Tue Apr 17, 2018 11:56 am
Leasing new and used aircraft are quite different, especially if used are close to end of life.
For used aircraft, nearly everything is negotiable.
For a new aircraft lease, all leasing companies use their own generic templates, which are not so different between competing companies. Customers will try to negotiate some favourable amendments. The exception are leases to large operators, like the US3, ME3 and EU3, sometimes referred to as Tier one airlines. Tier one airlines have their own generic lease documents, which the leasing companies will seek to fine tune.
The main lease document, which depending how the lease is financed, may or may not be published, includes multiple side agreements (which are never published), covering a multitude of subjects, including end of lease (EOL) condition and payments.
Aircraft and engines are physically inspected by the leasing company's own or contracted staff at regular intervals throughout the lease, and documentation too, and even more thoroughly before return.
Most leases exclude the use of parts pre-dating the build date of the aircraft. So if returning a 12 year old 777, it cannot be returned with documented parts older than 12 years. As preparation for return, the leasor will either require compensation for older parts, or for the parts to be updated.
One side agreement covers utilisation, expressed as hours and cycles for the aircraft, and hours, cycles and 'other' for engines. If for example, the aircraft is returned with more hours than agreed, then the leasee will incur a financial penalty.
There is no saving to the leasee returning an aircraft just hours from major inspections or maintenance, as the pro rata cost of these are documented, and included in the EOL payment. For example, return the aircraft just hours from a major inspection, and the leasee will be up for 99.99% of the cost of the inspection.
Airlines with major maintenance and inspection capability inhouse, will actually operate the aircraft to the limit, and undertake required work inhouse before returning to the leasor, as it provides an opportunity to save EOL costs.
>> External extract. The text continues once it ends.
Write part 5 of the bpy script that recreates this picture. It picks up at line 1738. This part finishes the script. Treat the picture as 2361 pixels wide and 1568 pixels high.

Another side agreement covers the external condition of the aircraft. Mostly they have to be returned white. Again, in some cases, if the airline has inhouse capability, they will do it themselves. Most airlines arrange painting before return, as they do not like the publicity of their aircraft being recognisable in storage, or in use by third parties.
Interiors usually have to be returned in as new condition, but it's common practice to agree a dollar figure, and pay that instead of undertaking the work. Most airlines will attempt to remove all interior branding. This payment gives the leasor some wriggle room to negotiate with new customers.
Just as for a new aircraft, where there is a customer acceptance flight, the same happens on behalf of the leasor before the aircraft is formally returned.
Engine ownership is no longer straightforward. We have airlines buying and leasing (in some cases from the engine OEM's or other leasing companies) engines for the same fleet. We have loan engines from other airlines and the OEM's.
The appetite to participate in commercial aviation finance, means those leasing engines may package 4-6 at a time, and offer them to the market. Those deals may include restrictions, like remaining with the original operator.
Engines purchased in different tranches, may incur different PBTH fees. Or some may be on fixed and others on variable terms. Or if very different ages, with hours and cycles miles apart, and are on variable PBTH contracts, the fees for one could be radically different to another.
So an engine swap, may be to harmonise ownership, and/or PBTH charges.
Engine swaps in the 60's and early 70's, were to return the oldest or worst engines. Those days are long gone.